Government urged to seek tax credit compensation from EDS

A committee of MPs has urged the government to demand compensation from its IT supplier EDS after hundreds of thousands of people...

A committee of MPs has urged the government to demand compensation from its IT supplier EDS after hundreds of thousands of people did not receive their tax credits on time.


The Labour-dominated House of Commons Treasury select committee also warned the IT services company to get its house in order as it is part of a consortium working for the Department of Work and Pensions developing the IT system for the new pension credits which start this autumn.


The all-party group also highlighted IT failures with the contributions agency - which was transferred from the DWP to the Inland Revenue - to inform people of deficiencies in their National Insurance Contributions that affected their state pensions.


In an effort to prevent similar problems happening in other government departments, the Treasury committee said the Office of Government Commerce should review how contracts and specifications for IT systems are drawn up and then monitored.

 

In its wide-ranging report on the Revenue, which is charged with making sure tax credits are distributed, the committee said departmental staff had experienced system failures of up to fours hours a day.


Inland Revenue chief Sir Nicholas Montague and paymaster general Dawn Primarolo told the MPs they would look at the possibility of making EDS pay the unknown extra costs to put the system right.
   

However, the Labour-dominated committee said the Inland Revenue and Treasury have a "clear duty to pursue vigorously a compensation claim from EDS".
   

"We do not expect the additional costs that have been incurred as a result of failure by EDS to be borne by the British taxpayer," the committee said.
   

The report demands that the 400,000 applicants for tax credit who received late payments - and in 220,000 cases have received no payment - be compensated "swiftly and in full".
 

The hard-hitting report placed a clear question mark over the future Revenue chief Sir Nicholas, saying that the committee enquiry, which discovered "a catalogue of significant administrative failures'' had "raised questions about how the department has been led''.
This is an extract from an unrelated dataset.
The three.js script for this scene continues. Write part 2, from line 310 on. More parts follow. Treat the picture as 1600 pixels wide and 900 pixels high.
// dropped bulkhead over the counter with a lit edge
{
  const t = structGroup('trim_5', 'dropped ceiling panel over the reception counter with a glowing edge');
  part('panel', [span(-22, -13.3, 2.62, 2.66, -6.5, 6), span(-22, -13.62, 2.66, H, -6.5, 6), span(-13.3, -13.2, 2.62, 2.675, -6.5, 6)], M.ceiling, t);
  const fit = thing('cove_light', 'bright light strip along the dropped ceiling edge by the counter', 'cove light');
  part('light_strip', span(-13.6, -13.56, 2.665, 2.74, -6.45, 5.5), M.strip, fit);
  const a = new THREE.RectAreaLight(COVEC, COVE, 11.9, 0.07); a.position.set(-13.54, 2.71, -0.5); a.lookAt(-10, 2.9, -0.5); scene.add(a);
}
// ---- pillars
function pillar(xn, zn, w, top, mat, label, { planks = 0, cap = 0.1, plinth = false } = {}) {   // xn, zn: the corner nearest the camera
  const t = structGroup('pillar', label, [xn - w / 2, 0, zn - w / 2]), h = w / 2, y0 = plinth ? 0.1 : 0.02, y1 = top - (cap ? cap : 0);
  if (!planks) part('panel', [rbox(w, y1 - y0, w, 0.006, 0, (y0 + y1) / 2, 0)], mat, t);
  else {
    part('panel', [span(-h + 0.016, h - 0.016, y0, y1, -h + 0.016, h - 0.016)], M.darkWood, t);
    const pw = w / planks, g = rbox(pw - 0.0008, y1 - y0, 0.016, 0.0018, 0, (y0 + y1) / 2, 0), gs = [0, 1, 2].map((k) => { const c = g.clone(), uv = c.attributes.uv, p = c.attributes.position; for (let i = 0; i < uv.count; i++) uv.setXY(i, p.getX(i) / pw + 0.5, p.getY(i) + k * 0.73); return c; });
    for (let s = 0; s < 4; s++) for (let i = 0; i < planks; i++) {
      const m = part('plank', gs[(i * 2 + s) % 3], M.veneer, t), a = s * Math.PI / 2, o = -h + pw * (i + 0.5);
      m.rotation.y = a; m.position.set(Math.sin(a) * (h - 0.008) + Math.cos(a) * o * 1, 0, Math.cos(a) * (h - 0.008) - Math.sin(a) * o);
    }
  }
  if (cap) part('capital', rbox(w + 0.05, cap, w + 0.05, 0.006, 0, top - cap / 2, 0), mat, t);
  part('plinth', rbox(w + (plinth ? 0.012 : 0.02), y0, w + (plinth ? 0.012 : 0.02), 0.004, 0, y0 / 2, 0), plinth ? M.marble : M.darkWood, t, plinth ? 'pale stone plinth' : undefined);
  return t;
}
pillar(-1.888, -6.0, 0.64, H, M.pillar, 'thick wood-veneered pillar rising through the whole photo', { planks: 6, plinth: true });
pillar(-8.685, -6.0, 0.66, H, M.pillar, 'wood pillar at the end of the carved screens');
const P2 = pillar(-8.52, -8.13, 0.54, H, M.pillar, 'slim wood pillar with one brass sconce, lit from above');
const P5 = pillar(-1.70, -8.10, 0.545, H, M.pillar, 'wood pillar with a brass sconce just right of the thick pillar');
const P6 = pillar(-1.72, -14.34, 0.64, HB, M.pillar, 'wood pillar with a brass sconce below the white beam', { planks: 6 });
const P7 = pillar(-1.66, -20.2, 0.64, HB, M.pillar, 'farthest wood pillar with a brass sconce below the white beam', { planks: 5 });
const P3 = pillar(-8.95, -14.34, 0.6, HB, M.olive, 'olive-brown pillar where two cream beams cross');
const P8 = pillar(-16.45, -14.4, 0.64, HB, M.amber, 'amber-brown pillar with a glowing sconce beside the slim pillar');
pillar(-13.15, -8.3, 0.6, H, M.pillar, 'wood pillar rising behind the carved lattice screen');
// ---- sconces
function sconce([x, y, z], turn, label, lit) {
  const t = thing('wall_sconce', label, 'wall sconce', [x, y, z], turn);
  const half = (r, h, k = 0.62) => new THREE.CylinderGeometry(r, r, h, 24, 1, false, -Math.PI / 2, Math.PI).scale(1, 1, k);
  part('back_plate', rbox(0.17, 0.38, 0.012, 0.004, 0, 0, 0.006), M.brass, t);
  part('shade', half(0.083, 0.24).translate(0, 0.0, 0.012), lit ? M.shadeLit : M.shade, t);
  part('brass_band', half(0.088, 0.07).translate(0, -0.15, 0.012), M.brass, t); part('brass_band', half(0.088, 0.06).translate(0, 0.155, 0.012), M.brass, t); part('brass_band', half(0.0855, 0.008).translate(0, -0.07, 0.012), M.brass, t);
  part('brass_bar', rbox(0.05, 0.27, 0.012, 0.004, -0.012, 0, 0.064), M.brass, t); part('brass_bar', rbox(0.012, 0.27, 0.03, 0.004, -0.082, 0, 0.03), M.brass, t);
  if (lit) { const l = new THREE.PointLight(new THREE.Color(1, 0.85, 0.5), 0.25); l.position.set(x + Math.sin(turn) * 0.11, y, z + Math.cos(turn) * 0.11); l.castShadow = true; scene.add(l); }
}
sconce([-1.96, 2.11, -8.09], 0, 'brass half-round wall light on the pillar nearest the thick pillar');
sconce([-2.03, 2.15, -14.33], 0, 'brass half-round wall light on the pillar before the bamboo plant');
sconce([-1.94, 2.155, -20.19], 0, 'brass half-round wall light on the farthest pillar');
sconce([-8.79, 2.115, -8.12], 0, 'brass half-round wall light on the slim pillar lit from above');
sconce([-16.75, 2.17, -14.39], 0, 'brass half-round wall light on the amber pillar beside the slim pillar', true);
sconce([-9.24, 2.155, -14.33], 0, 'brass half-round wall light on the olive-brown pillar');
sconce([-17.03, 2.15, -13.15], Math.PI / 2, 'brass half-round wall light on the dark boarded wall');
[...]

It also raised questions about Chancellor Gordon Brown's role and, in particular, that of Primarolo, who failed to speak to Sir Nicholas for six months while the tax credit crisis mounted, criticising communications failures between ministers and Revenue officials for making the problems worse.

 

The problems over tax credits came like "a bolt from the blue'' to ministers who had no prior knowledge of the problems with the IT system designed and implemented by EDS, the report added.